U Police credit spike in drug

Craig Gustafson

Two new drug policies instituted by University residence halls this fall are responsible in part for a 45 percent increase in campus drug citations.
In 1998 campus police issued 105 drug citations on campus, as compared to 72 citations in 1997. University Police said the two new policies have had some impact on the dramatic increase.
The first is a “no-tolerance” policy issued in all residence halls. Ralph Rickgarn, coordinator of student behavior for Housing and Residential Life, said if a student is found responsible for a controlled substance, such as marijuana, within the building, the student’s housing contract will be terminated.
This policy includes using or possessing any drug, as well as being responsible for the behavior of guests inside the residence halls.
Despite the policy, incidences of drug use and possession in the residence halls have increased, Rickgarn said.
“I expected the increase,” he said, adding that studies have shown that high-achieving high school students have increased their use of marijuana.
“Just because you leave high school and go to college doesn’t mean you stop doing drugs,” Rickgarn said.
Lucas Schaan, a Carlson School of Management freshman living in Territorial Hall, said he knew of two instances where students were kicked out of a residence hall because of drug use.
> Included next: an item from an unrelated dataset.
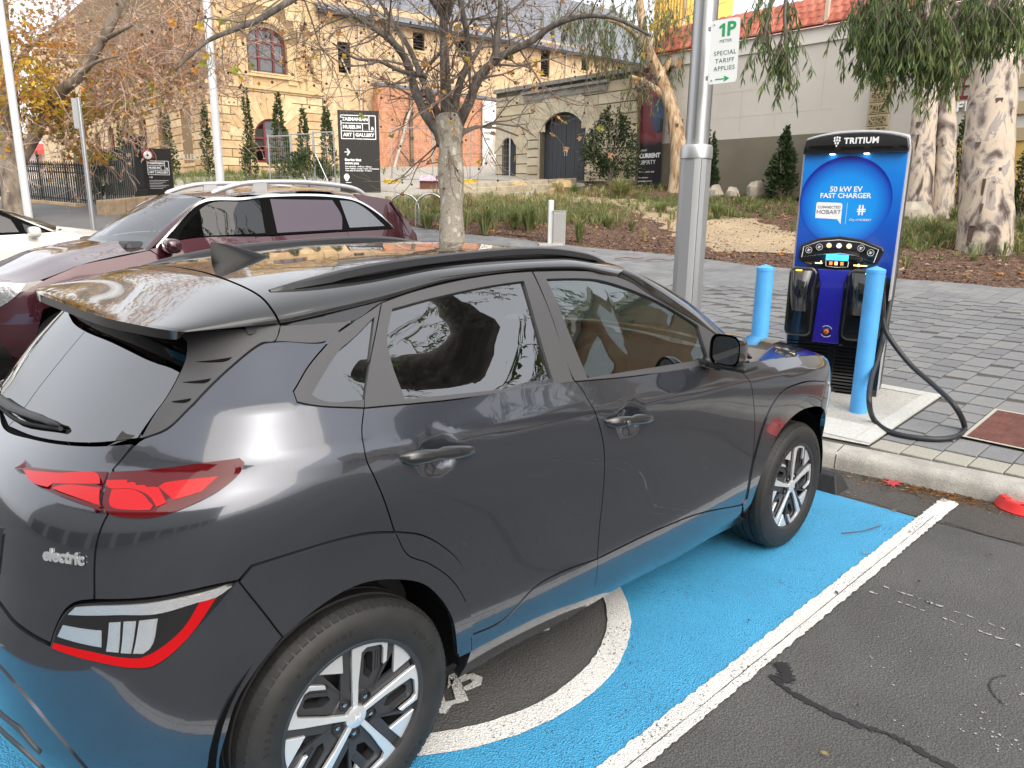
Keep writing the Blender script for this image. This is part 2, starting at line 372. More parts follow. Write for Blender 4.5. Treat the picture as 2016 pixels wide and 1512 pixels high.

However, he said usage was more prevalent in his high school.
“Incidences of drug use (in Territorial) are minute compared to my high school,” Schaan said.
The second method implemented in residence halls this year is the Student Security Monitors program. The monitors are students, but not hall residents. They are trained by University Police and regularly patrol the residence halls, checking out disturbances, which is something that has never been done before.
The monitors are trained in first aid and carry police radios, which provide a direct link to University Police. Besides the residence halls, security monitors patrol other campus buildings and streets. They also provide an escort service, taking students to and from various campus areas.
Prior to the implementation of the monitor program, resident assistants routinely checked the halls as night managers and called the police in if needed.
Sgt. Jo Anne Benson of the University Police said the security monitors offer more consistency and better response times than previous methods. Before, a resident assistant would have to find a phone and call the police. Now, a security monitor is on the scene, in direct contact with police, telling them whether the situation warrants action or not.
“It’s a different presence,” said University Police Sgt. Erik Swanson. “It’s a little hard for people who live there to crack down on someone they have to see every day.”
Hillary Vogt, a Sanford Hall resident, said the security monitors are doing a good job, but they are less lenient than night managers were last year, when she lived in Middlebrook Hall.
“The night managers were really nice,” Vogt said. “The security monitors are way more strict with the rules. They’re really rigid.”
Benson said the reason for the increase in citations wasn’t necessarily more drug use but better police action.
“We’re hiring newer officers with better training to identify and locate drug people,” she said. “Our senior officers are also participating in new drug enforcement training.”
There are 10 new officers with less than a year of experience in the department with a total of 36 officers, police said.
“I don’t think it’s necessarily better police work,” Vogt said. “People who get caught are just being stupid. They’ll smoke pot with their door halfway open.”